Les carrés, peints touche à touche et non pas d’un coup de rouleau comme on s’en contente à présent, figurent en défigurant la figurine, sans l’abolir vraiment. Car la figure demeure, géométrique sans être absolue, intense à force d‘irradiation et de discernement. L’harmonie est totale, même si chaque oeuvre se fonde sur un équilibre précaire, elle procure à celui qui la contemple une sorte de quiétude et d’apaisement. Comme si chaque tableau était un territoire et une traversée du miroir, un face à face avec soi-même et une ressaisie des sens.

En fait, couleurs, compositions... on retrouve toutes les caractéristiques de l’art classique du XVIIe siècle, sauf que Mondrian les pousse et les révèlent à l’extrême. Mais si vous transformez en carré une oeuvre de Nicolas Poussin - essayez par vous-même - vous obtiendrez un Mondrian. 

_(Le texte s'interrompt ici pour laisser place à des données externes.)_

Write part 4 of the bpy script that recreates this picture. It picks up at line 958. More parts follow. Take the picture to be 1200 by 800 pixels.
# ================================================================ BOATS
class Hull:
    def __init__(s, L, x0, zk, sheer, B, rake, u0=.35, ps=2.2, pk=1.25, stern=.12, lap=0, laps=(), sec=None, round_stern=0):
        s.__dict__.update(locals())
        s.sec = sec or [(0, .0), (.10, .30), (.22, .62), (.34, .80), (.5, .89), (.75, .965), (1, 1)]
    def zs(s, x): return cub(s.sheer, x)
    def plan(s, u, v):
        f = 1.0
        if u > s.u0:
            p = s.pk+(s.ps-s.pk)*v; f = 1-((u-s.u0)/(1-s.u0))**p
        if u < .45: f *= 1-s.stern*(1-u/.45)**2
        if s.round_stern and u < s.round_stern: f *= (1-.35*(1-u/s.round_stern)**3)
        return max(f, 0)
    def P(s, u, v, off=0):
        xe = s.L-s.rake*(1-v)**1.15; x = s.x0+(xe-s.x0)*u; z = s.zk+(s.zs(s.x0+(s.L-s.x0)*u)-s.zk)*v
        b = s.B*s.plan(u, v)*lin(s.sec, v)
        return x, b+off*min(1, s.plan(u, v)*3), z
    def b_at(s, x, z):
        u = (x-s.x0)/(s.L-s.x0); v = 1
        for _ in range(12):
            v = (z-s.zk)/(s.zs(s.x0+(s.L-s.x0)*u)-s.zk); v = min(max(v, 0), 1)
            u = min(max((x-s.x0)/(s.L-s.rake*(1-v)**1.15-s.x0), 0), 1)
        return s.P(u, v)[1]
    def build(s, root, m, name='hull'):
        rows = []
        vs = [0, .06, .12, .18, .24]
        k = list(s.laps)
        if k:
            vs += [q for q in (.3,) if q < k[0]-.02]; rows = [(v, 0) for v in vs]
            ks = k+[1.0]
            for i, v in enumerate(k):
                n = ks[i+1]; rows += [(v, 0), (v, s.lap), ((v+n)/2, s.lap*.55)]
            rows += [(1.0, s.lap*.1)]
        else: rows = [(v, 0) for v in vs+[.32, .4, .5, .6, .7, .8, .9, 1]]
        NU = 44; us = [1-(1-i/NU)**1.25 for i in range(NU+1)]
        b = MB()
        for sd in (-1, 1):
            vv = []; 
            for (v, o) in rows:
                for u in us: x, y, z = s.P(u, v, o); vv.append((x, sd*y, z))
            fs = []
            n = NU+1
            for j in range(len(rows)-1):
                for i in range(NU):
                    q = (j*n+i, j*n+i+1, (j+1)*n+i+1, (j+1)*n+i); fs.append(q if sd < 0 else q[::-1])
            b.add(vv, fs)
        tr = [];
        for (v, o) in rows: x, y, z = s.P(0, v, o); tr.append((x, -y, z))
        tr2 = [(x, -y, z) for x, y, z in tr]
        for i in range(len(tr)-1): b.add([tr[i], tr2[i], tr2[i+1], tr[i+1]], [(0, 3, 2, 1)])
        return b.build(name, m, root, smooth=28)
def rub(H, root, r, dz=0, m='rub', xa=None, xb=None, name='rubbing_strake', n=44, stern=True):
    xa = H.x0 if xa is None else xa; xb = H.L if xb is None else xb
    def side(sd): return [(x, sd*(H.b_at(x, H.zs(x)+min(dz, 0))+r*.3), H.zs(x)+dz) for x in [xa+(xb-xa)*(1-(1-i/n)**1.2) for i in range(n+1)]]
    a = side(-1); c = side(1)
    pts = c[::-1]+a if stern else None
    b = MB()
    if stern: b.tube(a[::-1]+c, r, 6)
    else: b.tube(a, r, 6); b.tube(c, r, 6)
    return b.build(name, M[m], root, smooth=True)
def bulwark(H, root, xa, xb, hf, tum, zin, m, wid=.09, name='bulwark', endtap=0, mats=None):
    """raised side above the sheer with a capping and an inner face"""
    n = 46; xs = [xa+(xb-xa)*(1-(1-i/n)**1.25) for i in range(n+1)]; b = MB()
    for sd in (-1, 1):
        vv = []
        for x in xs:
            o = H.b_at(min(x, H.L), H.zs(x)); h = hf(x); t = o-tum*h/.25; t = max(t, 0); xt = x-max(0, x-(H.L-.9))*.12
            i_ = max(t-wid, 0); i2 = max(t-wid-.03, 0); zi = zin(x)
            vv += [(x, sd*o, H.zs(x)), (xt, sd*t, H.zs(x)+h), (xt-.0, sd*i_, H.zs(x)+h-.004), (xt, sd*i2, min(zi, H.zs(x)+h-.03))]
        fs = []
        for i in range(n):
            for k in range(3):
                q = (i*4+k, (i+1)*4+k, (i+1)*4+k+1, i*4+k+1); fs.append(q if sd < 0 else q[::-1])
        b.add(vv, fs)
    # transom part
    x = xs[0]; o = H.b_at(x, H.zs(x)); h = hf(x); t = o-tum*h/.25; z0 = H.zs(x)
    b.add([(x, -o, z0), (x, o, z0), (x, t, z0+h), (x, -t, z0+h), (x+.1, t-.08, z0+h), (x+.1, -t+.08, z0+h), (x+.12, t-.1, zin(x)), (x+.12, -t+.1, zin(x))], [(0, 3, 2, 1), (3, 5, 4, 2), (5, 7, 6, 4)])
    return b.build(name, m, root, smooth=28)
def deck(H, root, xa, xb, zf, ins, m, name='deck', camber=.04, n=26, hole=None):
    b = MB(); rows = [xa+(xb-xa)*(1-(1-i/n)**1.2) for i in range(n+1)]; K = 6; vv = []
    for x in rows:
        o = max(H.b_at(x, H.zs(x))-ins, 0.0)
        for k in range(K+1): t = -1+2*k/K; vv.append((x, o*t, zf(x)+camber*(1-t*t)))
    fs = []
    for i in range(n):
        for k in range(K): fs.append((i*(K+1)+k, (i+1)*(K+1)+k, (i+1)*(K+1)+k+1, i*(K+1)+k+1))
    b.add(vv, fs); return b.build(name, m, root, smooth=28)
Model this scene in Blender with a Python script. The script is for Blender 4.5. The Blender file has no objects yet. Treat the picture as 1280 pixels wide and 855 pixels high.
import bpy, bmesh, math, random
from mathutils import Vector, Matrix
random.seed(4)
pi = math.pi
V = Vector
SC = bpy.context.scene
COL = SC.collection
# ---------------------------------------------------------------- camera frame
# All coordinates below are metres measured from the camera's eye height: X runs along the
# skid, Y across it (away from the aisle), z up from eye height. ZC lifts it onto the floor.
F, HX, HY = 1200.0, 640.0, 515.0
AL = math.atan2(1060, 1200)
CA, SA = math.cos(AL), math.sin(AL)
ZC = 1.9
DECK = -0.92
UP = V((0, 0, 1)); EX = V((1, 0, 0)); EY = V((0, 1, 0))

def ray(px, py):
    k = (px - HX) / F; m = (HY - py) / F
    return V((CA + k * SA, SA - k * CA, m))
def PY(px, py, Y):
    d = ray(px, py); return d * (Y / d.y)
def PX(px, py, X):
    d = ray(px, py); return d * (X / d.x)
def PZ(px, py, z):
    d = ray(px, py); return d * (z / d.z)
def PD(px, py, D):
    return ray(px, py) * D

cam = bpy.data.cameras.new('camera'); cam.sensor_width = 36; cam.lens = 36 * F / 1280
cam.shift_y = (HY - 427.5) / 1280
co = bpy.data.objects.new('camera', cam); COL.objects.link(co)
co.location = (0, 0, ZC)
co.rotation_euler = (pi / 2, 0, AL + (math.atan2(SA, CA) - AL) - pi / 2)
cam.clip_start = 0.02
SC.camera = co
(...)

Pour échapper à ce système, celui-ci privilégie la ligne à partir des années 1930. L’espace s’en retrouve bouleversé. Exposés de face, les tableaux nous bascule dans une autre dimension, comme si on les observait du ciel. Les lignes sont des artères, les carrés et les rectangles de couleurs le toit de bâtiments vus de haut. On s’y promène un peu comme si on traversait un gué: un pas, et vous vous enfoncez, un autre et vous remontez de plus bel ! 

Ce New York de couleurs et lignes, Mondrian le rejoint en 1940. Avec la deuxième guerre mondiale, l’histoire de l’art moderne ne se passe plus en France. Désireux de rester au fait du mouvement, Mondrian décide de partir aux USA. Pour peu de temps. Il y meurt le 1 février 1944, et rate du même coup le grand chambardement artistique de l’après-guerre - encore une fois. 

Son oeuvre a cependant perduré, grâce au mouvement De Stijl, au Bauhaus  mais aussi au Pop art. Mal plagiée par Jean Gorin et autres copistes, elle fut ensuite récupérée par les couturiers (Yves Saint Laurent qui lui rend hommage dans sa collection haute couture de l’automne 1965) et les publicitaires. Parce qu’il le vaut bien, le style Mondrian est l’une des chartes graphiques de la gamme l’Oréal. Cette récupération extra-artistique a fait de Mondrian une icône - ou un leitmotiv - de l’art contemporain. Mais seul un Mondrian restera à jamais un Mondrian, car la magie, la sensibilité, la délicatesse, la précision et la folie triste de cette oeuvre entêtante ne se décalquent pas. 

Sylvain Desmille ©. 





(1) Brigitte Leal, Mondrian / De Stijl, Paris, Éditions du Centre Pompidou, 2010, 60 p. 










Commentaires

  1. Très belles explications sur l'héritage artistique de Piet Mondrian. Sa carrière à été très riche en création et peut remplir de longs articles explicatifs. Bonne continuation.